Stated exercise —
Pick every line with "wide" from the material below.

— start Provided records —

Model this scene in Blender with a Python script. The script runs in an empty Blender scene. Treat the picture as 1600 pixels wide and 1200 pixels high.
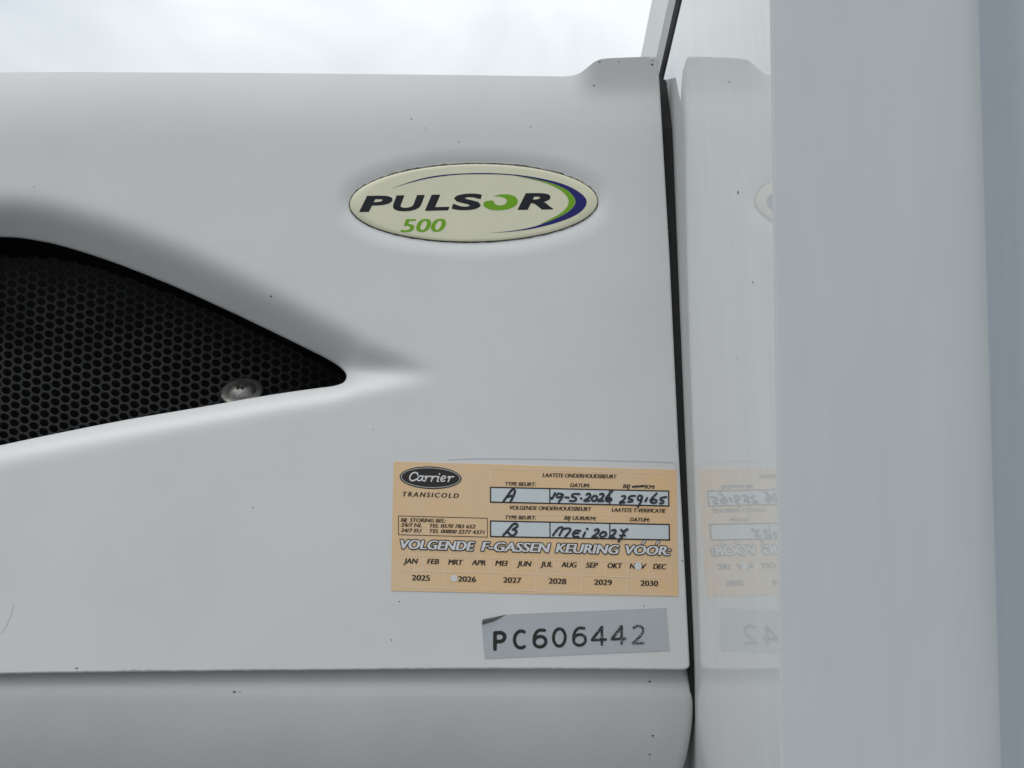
import bpy, bmesh, math, random
from mathutils import Vector, Matrix, geometry
random.seed(7)
S = bpy.context.scene
COL = S.collection

# ------------------------------------------------------------------ camera
F = 1500.0                      # focal length in photo pixels (1600 wide)
TILT = math.radians(12.0)       # camera looks slightly upwards
U = 0.00035                     # metres per photo pixel on the cover
D0 = F * U
CT, ST = math.cos(TILT), math.sin(TILT)
CAM = Vector((0.0, -D0 * CT, 1.95))
cd = bpy.data.cameras.new('camera'); cam = bpy.data.objects.new('camera', cd); COL.objects.link(cam)
cam.location = CAM; cam.rotation_euler = (math.pi / 2 + TILT, 0, 0)
cd.sensor_width = 36.0; cd.lens = F * 36.0 / 1600.0; cd.clip_start = 0.01; cd.clip_end = 500.0
S.camera = cam

# ------------------------------------------------------------------ light
S.view_settings.view_transform = 'Standard'; S.view_settings.look = 'None'
S.view_settings.gamma = 1.0; S.view_settings.use_curve_mapping = False
S.view_settings.exposure = 0.12
SUN_EL, SUN_ROT = math.radians(62), math.radians(215)
w = bpy.data.worlds.new('World'); S.world = w; w.use_nodes = True
nt = w.node_tree; N = nt.nodes; L = nt.links
for n in list(N): N.remove(n)
out = N.new('ShaderNodeOutputWorld'); bg = N.new('ShaderNodeBackground'); bg.inputs[1].default_value = 0.1
sky = N.new('ShaderNodeTexSky'); sky.sky_type = 'NISHITA'; sky.sun_disc = False
sky.sun_elevation = SUN_EL; sky.sun_rotation = SUN_ROT; sky.air_density = 1.0; sky.dust_density = 2.0
tc = N.new('ShaderNodeTexCoord'); sep = N.new('ShaderNodeSeparateXYZ'); L.new(tc.outputs['Generated'], sep.inputs[0])
mp = N.new('ShaderNodeMapping'); mp.inputs['Scale'].default_value = (1.0, 1.0, 1.9); mp.inputs['Location'].default_value = (0.35, 0.1, 0.2)
L.new(tc.outputs['Generated'], mp.inputs[0])
nz = N.new('ShaderNodeTexNoise'); nz.inputs['Scale'].default_value = 3.6; nz.inputs['Detail'].default_value = 3; nz.inputs['Roughness'].default_value = 0.5
nz.inputs['Distortion'].default_value = 0.6
L.new(mp.outputs[0], nz.inputs['Vector'])
cr = N.new('ShaderNodeValToRGB'); cr.color_ramp.elements[0].position = 0.34; cr.color_ramp.elements[0].color = (0.72,) * 3 + (1,)
cr.color_ramp.elements[1].position = 0.62; cr.color_ramp.elements[1].color = (1, 1, 1, 1)
L.new(nz.outputs['Fac'], cr.inputs[0])
# overcast dome: brighter towards the zenith
mr = N.new('ShaderNodeMapRange'); mr.inputs[1].default_value = 0.0; mr.inputs[2].default_value = 1.0
mr.inputs[3].default_value = 0.5; mr.inputs[4].default_value = 1.9
L.new(sep.outputs['Z'], mr.inputs[0])
cl = N.new('ShaderNodeVectorMath'); cl.operation = 'SCALE'; cl.inputs[0].default_value = (6.95, 7.42, 7.58)
L.new(mr.outputs[0], cl.inputs['Scale'])
mx = N.new('ShaderNodeMix'); mx.data_type = 'RGBA'
L.new(cr.outputs[0], mx.inputs[0]); L.new(sky.outputs[0], mx.inputs[6]); L.new(cl.outputs[0], mx.inputs[7])
L.new(mx.outputs[2], bg.inputs[0]); L.new(bg.outputs[0], out.inputs[0])

sd = bpy.data.lights.new('sun', 'SUN'); sd.energy = 0.9; sd.angle = math.radians(50); sd.color = (1.0, 0.97, 0.93)
sun = bpy.data.objects.new('sun', sd); COL.objects.link(sun)
sdir = Vector((math.sin(SUN_ROT) * math.cos(SUN_EL), math.cos(SUN_ROT) * math.cos(SUN_EL), math.sin(SUN_EL)))
sun.rotation_euler = sdir.to_track_quat('Z', 'Y').to_euler(); sun.location = (0, 3, 6)

# ------------------------------------------------------------------ helpers
def ray(px, py):
    a, b = (px - 800) / F, (600 - py) / F
    return Vector((a, CT - b * ST, ST + b * CT))
def at(px, py, y=0.0):
    """point where the sight line of a photo pixel meets the plane y (in pixel units behind the cover face)"""
    d = ray(px, py); s = (y * U - CAM.y) / d.y
    return CAM + d * s
XW = 267.9 * U
def on_wall(px, py, x=None):
    d = ray(px, py); s = ((XW if x is None else x) - CAM.x) / d.x
    return CAM + d * s

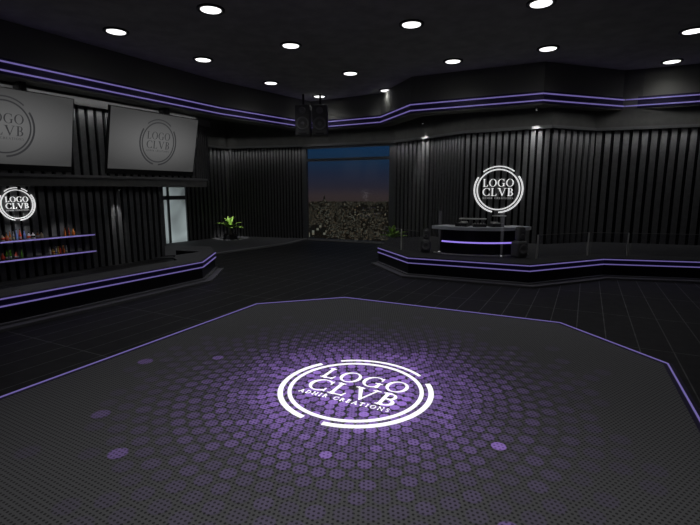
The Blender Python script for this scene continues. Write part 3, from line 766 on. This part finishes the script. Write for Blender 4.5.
# ------------------------------------------------------------------ night city outside the window
def city_mat(name, wall, glow, seed, cell, thr):
    m = mat(name, wall, .9, spec=.1); nt, nd, ln, b = nodes(m)
    tc = nd('ShaderNodeTexCoord'); geo = nd('ShaderNodeNewGeometry')
    oi = nd('ShaderNodeObjectInfo')
    sn = nd('ShaderNodeVectorMath', operation='SNAP'); sn.inputs[1].default_value = cell
    off_ = nd('ShaderNodeVectorMath', operation='ADD'); off_.inputs[1].default_value = (seed*3.3, 1.7, .5)
    wn = nd('ShaderNodeTexWhiteNoise'); wn.noise_dimensions = '3D'
    ln(geo.outputs['Position'], off_.inputs[0]); ln(off_.outputs[0], sn.inputs[0]); ln(sn.outputs[0], wn.inputs['Vector'])
    gt = mathn(nd, ln, 'GREATER_THAN', wn.outputs['Value'], thr)
    st = mathn(nd, ln, 'MULTIPLY', gt, mathn(nd, ln, 'MULTIPLY_ADD', wn.outputs['Value'], 1.0))
    ad = mathn(nd, ln, 'ADD', mathn(nd, ln, 'MULTIPLY', st, glow*.30), .006)  # small constant emission stands in for city haze over facades and ground
    cr = nd('ShaderNodeValToRGB'); cr.color_ramp.elements[0].color = (1,.62,.32,1); cr.color_ramp.elements[1].color = (.85,.95,.75,1)
    ln(wn.outputs['Color'], cr.inputs[0]); ln(cr.outputs[0], b.inputs['Emission Color']); ln(ad, b.inputs['Emission Strength'])
    return m
CM = [city_mat('city_facade_d', (.02,.02,.02), .10, 4, (8, 8, 6), .93), city_mat('city_facade_a', (.02,.02,.025), .16, 1, (2.6, 2.6, 2.6), .70), city_mat('city_facade_b', (.02,.02,.02), .11, 2, (3, 3, 3), .62), city_mat('city_facade_c', (.02,.02,.03), .30, 3, (5, 5, 5), .90)]
rc = random.Random(5); GZ = -150
def tower_mesh(kind):
    m = MB()
    if kind == 0: m.box((0, 0, .5), (1, 1, 1)); m.box((.1, .1, 1.03), (.4, .4, .06))
    if kind == 1: m.box((0, 0, .4), (1, 1, .8)); m.box((0, 0, .9), (.65, .65, .2)); m.box((0, 0, 1.03), (.2, .2, .06))
    if kind == 2: m.box((-.2, 0, .5), (.6, 1, 1)); m.box((.3, 0, .35), (.4, .8, .7)); m.box((-.2, .1, 1.02), (.2, .3, .04))
    if kind == 3: m.box((0, 0, .35), (1, 1, .7)); m.box((0, 0, .8), (.8, .5, .2)); m.box((0, 0, .95), (.5, .3, .1))
    return m
protos = []
for mi in range(4):
    for kd in range(4):
        me = tower_mesh(kd).build('city_building', CM[mi]); protos.append(me)
used = set(); placed = [(-92, 1500, 45)]
i = 0; tries = 0
while i < 170 and tries < 20000:
    tries += 1
    t = rc.random()**.9; dist = 700*(6.6**t)
    x = rc.uniform(-.17, .19)*dist; y = dist
    w_ = rc.uniform(26, 46)*(1+t*1.1); hh = min(rc.uniform(30, 100), 150-.024*dist); ky_ = rc.uniform(.7, 1.1)
    if dist < 1300: hh = min(hh, 70)
    if any(math.hypot(x-a_[0], y-a_[1]) < w_*.78+a_[2] for a_ in placed): continue
    placed.append((x, y, w_*.78))
    pi_ = rc.randrange(16)
    if pi_ in used: o = protos[pi_].copy(); COL.objects.link(o)
    else: o = protos[pi_]; used.add(pi_)
    o.location = (x, y, GZ); o.scale = (w_, w_*ky_, hh); o.rotation_euler = (0, 0, rc.uniform(0, 1.5))
    tag(o, 'dark city block with scattered lit windows in the night view beyond the window', 'building', 'city buildings beyond the window')
    i += 1
for k, pm in enumerate(protos):
    if k not in used: bpy.data.objects.remove(pm)
m = MB(); m.box((0, 0, 60), (46, 46, 120)); m.box((0, 0, 128), (32, 32, 22)); m.box((0, 0, 143), (18, 18, 12)); tw = m.build('skyscraper', CM[1])
m = MB(); m.lathe([(4, 149), (1, 172)], n=8); m.build('spire', CM[1], tw)
tw.location = (-84, 1500, GZ); tw.scale = (1, 1, .80); tag(tw, 'tall stepped skyscraper with a spire, left in the night view through the window', 'skyscraper')
CG = city_mat('city_ground', (.015,.015,.018), .5, 6, (14, 30, 50), .93)
m = MB(); m.prism([(-3500, 300), (3500, 300), (3500, 5600), (-3500, 5600)], GZ-2, GZ); o = m.build('city_ground', CG); struct(o)

# night sky
w = bpy.data.worlds.new('night_sky'); sc.world = w; w.use_nodes = True; nt = w.node_tree; bg = nt.nodes['Background']
tc = nt.nodes.new('ShaderNodeTexCoord'); sp = nt.nodes.new('ShaderNodeSeparateXYZ'); cr = nt.nodes.new('ShaderNodeValToRGB')
mr = nt.nodes.new('ShaderNodeMapRange'); mr.inputs[1].default_value = -.03; mr.inputs[2].default_value = .30
e = cr.color_ramp.elements; e[0].position = 0; e[0].color = (.036,.025,.022,1); e[1].position = 1; e[1].color = (.001,.004,.010,1)
for p, c_ in ((.055, (.036,.026,.027,1)), (.11, (.022,.020,.030,1)), (.20, (.014,.020,.040,1)), (.29, (.009,.027,.058,1)), (.42, (.005,.030,.080,1)), (.6, (.003,.012,.03,1))):
    q = e.new(p); q.color = c_
nt.links.new(tc.outputs['Generated'], sp.inputs[0]); nt.links.new(sp.outputs[2], mr.inputs[0]); nt.links.new(mr.outputs[0], cr.inputs[0]); nt.links.new(cr.outputs[0], bg.inputs[0])
bg.inputs[1].default_value = 1.0

# ------------------------------------------------------------------ camera
cam = bpy.data.cameras.new('camera'); cam.sensor_width = 36; cam.lens = 455/700*36; cam.clip_end = 20000
co = bpy.data.objects.new('camera', cam); COL.objects.link(co); co.location = (0, 0, EYE)
co.rotation_euler = (math.radians(90)-math.atan(72.5/455), 0, 0); sc.camera = co
sc.view_settings.view_transform = 'Standard'; sc.view_settings.look = 'None'; sc.view_settings.exposure = 0; sc.view_settings.gamma = 1
sc.view_settings.use_curve_mapping = False
sc.cycles.use_denoising = True
sc.cycles.max_bounces = 6; sc.cycles.transparent_max_bounces = 12
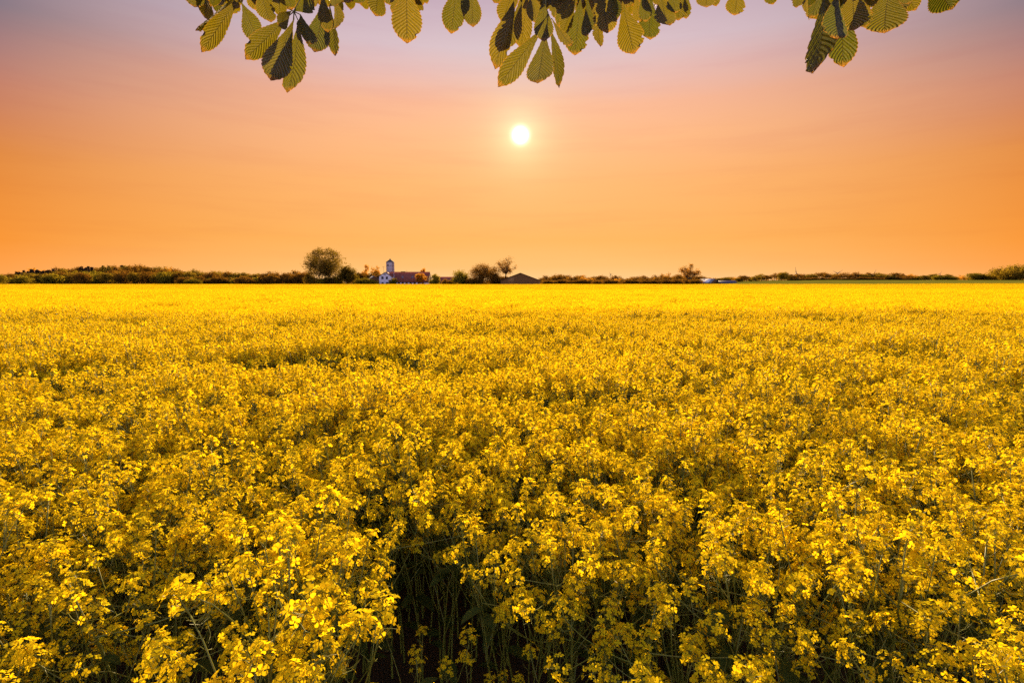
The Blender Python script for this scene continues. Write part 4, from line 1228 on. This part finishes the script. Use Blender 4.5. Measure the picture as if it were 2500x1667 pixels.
#  each leaf: crop, depth, hub (x, y), leaflets [(base x, base y, tip x, tip y, width, depth shift of base, depth shift of tip, roll)]
LEAVES_C = [
    (ZA, 1.62, (690, -160), [(640, -20, 215, 390, 120, .02, -.04, 75), (700, -40, 280, 580, 230, 0, -.05, 20), (720, 20, 930, 480, 250, .05, .02, -15), (960, -180, 1040, 245, 250, .06, .06, 5), (560, -260, 350, 60, 110, .05, .05, 30)]),
    (ZA, 1.66, (1230, -250), [(1205, -190, 1205, 180, 190, .03, .05, 10), (1290, -200, 1340, 90, 170, .06, .08, -10)]),
    (ZA, 1.50, (1400, 150), [(1330, 210, 850, 690, 270, .02, -.03, 15), (1400, 250, 1080, 1045, 310, -.02, -.06, 0), (1390, 260, 1215, 885, 190, .04, .05, -20), (1450, 260, 1440, 1178, 300, .0, -.03, -25), (1480, 190, 1600, 520, 190, -.03, -.06, 55), (1390, 150, 1670, -20, 220, .02, -.04, 20), (1370, 140, 1210, 300, 150, -.04, -.08, 40)]),
    (ZA, 1.56, (1790, -140), [(1790, -20, 1690, 712, 310, .04, .02, 0), (1850, 10, 1945, 635, 150, .06, .04, 40), (1900, -40, 2050, 408, 190, .08, .05, -10), (1760, -80, 1820, 330, 170, -.05, -.07, 30), (1900, -120, 1960, 110, 160, -.04, -.05, -20)]),
    (ZA, 1.70, (2120, -260), [(2090, -210, 2120, 95, 120, 0, 0, 20), (2190, -220, 2230, 72, 190, 0, 0, -10)]),
    (ZB, 1.62, (560, -330), [(420, -250, 330, 150, 230, 0, 0, 25), (740, -230, 765, 475, 380, -.03, -.05, 0), (930, -250, 985, 12, 120, .05, .05, 10)]),
    (ZB, 1.64, (1470, -330), [(1390, -220, 1330, 372, 290, 0, 0, -8), (1560, -230, 1605, 352, 230, .03, .03, 10), (1850, -200, 1900, 28, 110, .04, .04, 0), (1500, -200, 1490, 160, 120, -.04, -.05, 40)]),
    (ZC, 1.56, (640, -190), [(590, -60, 280, 775, 290, .03, .0, 5), (660, -60, 460, 690, 260, .06, .05, -30), (720, -90, 650, 560, 250, .11, .11, 0), (560, -150, 390, 245, 250, .05, .05, 10), (760, -80, 850, 260, 220, -.03, -.05, 30)]),
    (ZC, 1.44, (965, 275), [(930, 340, 395, 1030, 250, .01, -.02, 0), (950, 390, 860, 1140, 330, -.01, -.04, 0), (1000, 340, 1205, 1065, 185, .01, -.02, -25), (1030, 240, 1255, 615, 130, .06, .04, 35), (930, -30, 905, 480, 230, -.08, -.10, 10)]),
    (ZC, 1.60, (1410, -150), [(1400, -20, 1325, 625, 310, .02, .0, 0), (1360, -60, 1190, 390, 170, -.03, -.04, 25), (1480, -40, 1530, 475, 180, -.04, -.05, -20), (1290, -120, 1130, 315, 190, .08, .08, 10), (1520, -60, 1590, 330, 150, .06, .06, 0)]),
    (ZC, 1.52, (1720, -230), [(1690, -130, 1700, 330, 290, .0, -.02, 15), (1760, -130, 1810, 270, 250, .03, .01, -20), (1620, 90, 1600, 625, 150, .10, .08, 30), (1730, -60, 1740, 420, 200, .12, .11, -15)]),
    (ZC, 1.54, (1950, -110), [(1930, 20, 2055, 620, 340, .0, -.02, 0), (2200, -120, 2225, 245, 150, -.05, -.06, 20), (2090, -60, 2160, 250, 160, .06, .06, 0)]),
    (ZD, 1.60, (470, -160), [(480, -40, 395, 462, 300, .02, .02, 0), (590, -80, 640, 378, 240, -.02, -.03, 15), (740, -120, 760, 120, 180, -.04, -.05, 20), (860, -140, 810, 222, 220, .03, .03, -10), (900, -160, 920, 200, 150, .06, .06, 25)]),
    (ZD, 1.66, (1200, -290), [(1180, -220, 1170, 103, 230, 0, 0, 5), (1250, -220, 1280, 62, 120, .03, .03, 30), (1590, -190, 1540, 157, 240, 0, 0, 5), (1960, -220, 2000, 32, 150, 0, 0, 10)]),
    (ZE, 1.60, (360, -230), [(260, -180, 245, 97, 120, .02, .02, 10), (380, -60, 270, 250, 110, 0, -.02, 50), (440, -180, 430, 80, 150, .05, .05, -10)]),
    (ZE, 1.50, (720, -260), [(580, -120, 640, 835, 420, .0, -.04, -30), (830, 20, 780, 735, 330, .05, .02, 10), (760, -120, 690, 560, 280, -.05, -.09, 30), (950, -130, 960, 330, 380, -.02, -.04, 10), (1040, -60, 1105, 315, 200, .06, .06, -15)]),
    (ZE, 1.58, (1480, -260), [(1430, -160, 1290, 385, 480, .0, .0, 0), (1600, -200, 1640, 55, 150, .04, .04, 20)]),
    (ZE, 1.62, (2020, -330), [(1930, -260, 2175, 112, 360, 0, 0, -15)]),
]
rl = np.random.default_rng(5150)
# fuller growth behind the measured leaves, mostly above the edge of the picture
for cx, xs_ in ((ZA, (300, 560, 860, 1080, 1500, 1700, 1980)), (ZB, (330, 820)), (ZC, (480, 700, 900, 1120, 1340, 1560, 1800, 2060, 2260)), (ZD, (520, 760)), (ZE, (430, 620, 860, 1060, 1540))):
    for X0 in xs_:
        Y0_ = rl.uniform(-330, -170); lf = []
        for k in range(5):
            a = R(-70 + 35 * k + rl.uniform(-10, 10)); ln_ = rl.uniform(280, 430)
            lf.append((X0 + 50 * math.sin(a), Y0_ + 50 * math.cos(a), X0 + ln_ * math.sin(a), Y0_ + ln_ * math.cos(a), rl.uniform(150, 250), rl.uniform(-.02, .02), rl.uniform(-.08, .06), rl.uniform(-45, 45)))
        LEAVES_C.append((cx, rl.uniform(1.66, 1.95), (X0, Y0_), lf))
hubs = []
for cx, Yd, hub, lfs in LEAVES_C:
    q = lambda X_, Y_, d: wpt(cx + X_ / K, Y_ / K, d)
    hp = q(hub[0], hub[1], Yd)
    up = hp + np.array([rl.normal(0, 0.03), 0.06 + rl.uniform(0, .05), rl.uniform(0.10, 0.16)])
    hubs.append(up)
    pet = MB()
    pet.tube([up, up * 0.4 + hp * 0.6 + (0, 0.015, 0.01), hp], [0.0022, 0.0020, 0.0026], 6)
    for bx, by, tx, ty, wd, d0, d1, roll in lfs:
        bp_ = q(bx, by, Yd + d0)
        pet.tube([hp, (hp + bp_) / 2, bp_], [0.0019, 0.0013, 0.0012], 5)
    leaf_o = pet.build('leaf', M_PETIOLE, chest, True)
    for bx, by, tx, ty, wd, d0, d1, roll in lfs:
        a, e = q(bx, by, Yd + d0), q(tx, ty, Yd + d1)
        d = e - a; Ln = np.linalg.norm(d); d /= Ln
        wm = wd / K / 1250 * Yd / 0.42          # size that gives this width
        view = (a + e) / 2 + np.array(TREE0) - (0, 0, CAM_Z); view /= np.linalg.norm(view)
        xa = np.cross(d, view); xa /= np.linalg.norm(xa)
        za = np.cross(xa, d)
        c, s = math.cos(R(roll + rl.normal(0, 8))), math.sin(R(roll + rl.normal(0, 8)))
        xr, zr_ = xa * c + za * s, -xa * s + za * c
        M = np.eye(4); M[:3, 0] = xr * wm / max(0.45, abs(c)); M[:3, 1] = d * Ln * 1.09; M[:3, 2] = zr_ * (Ln * 0.6); M[:3, 3] = a
        o = link('leaflet', LEAFLET[int(rl.integers(0, len(LEAFLET)))], leaf_o)
        o.matrix_local = Matrix(M.tolist())
# trunk behind the photographer, limbs reaching out overhead to the leaf stalks
b = MB(); b.tube([(0, 0, -0.3), (0.05, 0.1, 1.2), (0.1, 0.3, 2.6), (0.05, 0.5, 4.2), (0, 0.4, 6.5)], [0.34, 0.27, 0.24, 0.19, 0.12], 14)
b.build('trunk', M_BARK, chest, True)
limb_ends = []
for ex, sy in ((0.35, 0.0), (1.2, 0.1), (2.1, 0.0)):
    b = MB()
    a = np.array([0.07, 0.4, 3.4]); e = np.array([ex, 5.25 + sy, 3.60])
    t = np.linspace(0, 1, 9)[:, None]
    c = (1 - t) ** 2 * a + 2 * t * (1 - t) * ((a + e) / 2 + np.array([0, 0, 0.75])) + t * t * e
    c[1:-1] += rl.normal(0, 0.02, (7, 3))
    b.tube(c, np.linspace(0.075, 0.009, 9), 8); b.build('limb', M_BARK, chest, True); limb_ends.append(c)
tw = MB()
for u in hubs:
    best = min(((np.linalg.norm(c_[k] - u), tuple(c_[k])) for c_ in limb_ends for k in range(5, 9)), key=lambda z: z[0])[1]
    best = np.array(best)
    tw.tube([best, best * 0.5 + u * 0.5 + (0, 0, 0.05), u], [0.007, 0.005, 0.0035], 6)
    twig = tw.build('twig', M_BARK, chest, True); tw = MB()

— end Provided records —

Response below —
Model this scene in Blender with a Python script. The script runs in an empty Blender scene. Treat the picture as 1600 pixels wide and 1200 pixels high.
F = 1500.0                      # focal length in photo pixels (1600 wide)